Um letreiro logo no início de Compra-me um Revólver, filme mexicano dirigido por Júlio Hernández Cordón, posiciona a narrativa em algum futuro não muito distante em que, como costuma acontecer nesses casos, o mundo está fora dos eixos: “México, data indefinida. Tudo, absolutamente tudo é controlado pelos cartéis. A população diminuiu devido à falta de mulheres”.
Com essa advertência econômica, logo somos apresentados à rotina desesperançada de Huck, uma menina de 10 anos de idade, e seu pai, que trabalha como zelador em um campo de beisebol usado para a recreação dos soldados e oficiais de um cartel de traficantes. São os detalhes que denunciam o caráter doentio da realidade circundante: os homens jogam com fuzis sempre a tiracolo; Huck ajuda seu pai buscando cervejas e bolas jogadas para fora do campo, mas caminha atada a uma corrente e usando máscara feita de papel machê. A máscara, o cabelo curto, as roupas masculinas largas são disfarces impostos pelo pai para que Huck não seja vista como uma menina — a família já teve sequestradas a mãe e a irmã, levadas como troféu pelos chefes do cartel.
Rogelio, o pai de Huck tenta proteger a filha como pode, mas aqui não há nada da obstinação cuidadosa de Viggo Mortensen em A Estrada (2009). Rogelio é um viciado que recebe drogas como pagamento por seu serviço, o que pode explicar a falta sequer de um plano de fuga para pôr a filha em segurança. Certa noite, Rogelio, que também é trompetista, recebe a ordem de reunir sua banda para tocar no aniversário de um chefe de cartel e levar seu filho junto. A festa acaba mal e Huck e um grupo de outras crianças suas amigas precisam dar um jeito de escapar.

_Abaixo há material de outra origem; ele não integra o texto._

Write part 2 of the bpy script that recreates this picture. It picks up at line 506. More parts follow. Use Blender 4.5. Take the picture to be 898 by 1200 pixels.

Como nas mais impactantes distopias, o que perturba de verdade em Compra-me um Revólver não é a estranheza, mas a familiaridade. O mundo árido e violento retratado no filme é muito semelhante à violência real do tráfico mexicano (ou do tráfico ou das milícias no Brasil). A forma alegórica da narrativa, contudo, parece não saber como concentrar a força de sua premissa, e os episódios do filme, embora impactantes, resultam um tanto desconexos.
Compra-me um Revólver
De Júlio Hernández Cordón. Drama, México, 2018, 84min, 16 anos. Em cartaz.